LONDON — British fashion sales have fallen in what Kantar Worldpanel is calling the sector’s steepest decline since 2009, according to figures released by the research group.

Kantar said in the fiscal year ended Sept. 25, shoppers spent almost 700 million pounds, or $861 million at current exchange, less, on clothing, shoes and accessories, with a particular decline in the last four months of the period. The company said the decline was caused by consumers buying goods less frequently, resulting in fewer interactions with retailers.

“Most recently, the decline has been driven by falling frequencies of buying, giving retailers fewer opportunities to encourage shoppers to part with their cash,” said Glen Tooke, consumer insight director at Kantar Worldpanel. “As such, (retailers) need to ensure that stock availability is as high as it can be — online and offline — and that the shopping experience is based on what the customer actually wants, not what the retailer thinks they should experience.”

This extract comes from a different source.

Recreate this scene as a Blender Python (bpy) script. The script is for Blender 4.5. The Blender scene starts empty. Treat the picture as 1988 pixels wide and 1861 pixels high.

Tooke said Kantar’s latest figures do not take into account the closure of BHS, which shut its doors for the last time at the end of August. “The retailer was worth over 400 million pounds ($487 million) in sales, so if this spend isn’t reapportioned throughout the market, then we’ll be seeing the decline continue. Only 10 of our top fashion retailers are worth more than the 700 million pounds which the market has lost, so this decline is equal to one of them disappearing from our high streets. Given the events of this summer this no longer seems impossible.”

Over the summer, BHS closed its doors after the ailing company failed to find a buyer. A day after BHS entered administration earlier in the year, the men’s wear retailer Austin Reed announced it was also seeking protection from creditors, and subsequently shut its doors.

The unpredictable weather, the advent of online shopping, changing consumer patterns and a struggling men’s formalwear market weighing on many of the country’s high street stalwarts. The collapse of BHS was the U.K.’s biggest retail failure since that of Woolworths in 2008.

Kantar said retailers it surveyed are “following the same patterns of overbuying and deep discounting,” and retailers have responded to the current environment by “investing less.” As a result, shoppers are hesitant to pay full price. Kantar noted that retailers could address these issues “more proactively” and instead of looking at “micro-trends,” they should shift their focus and understand exactly what the consumer wants.

Meanwhile, data from Euler Hermes, a trade credit insurer, suggests that the depreciation of the pound will continue to trigger further challenges for British companies because many goods that are eventually sold in the U.K. are sourced from abroad, leading to “upward pressure on costs and prices, mitigating any benefits for exporters.”

The result of this includes a tight cash flow with profits “likely to worsen payment behavior, as companies try to preserve working capital by extending payment terms and deadlines as sterling depreciates and domestic activity slows.”

The credit insurer stated that the repercussions of late payments on U.K. business will “be doubly felt in a ‘hard leave’ Brexit scenario” resulting in an increase in bankruptcies.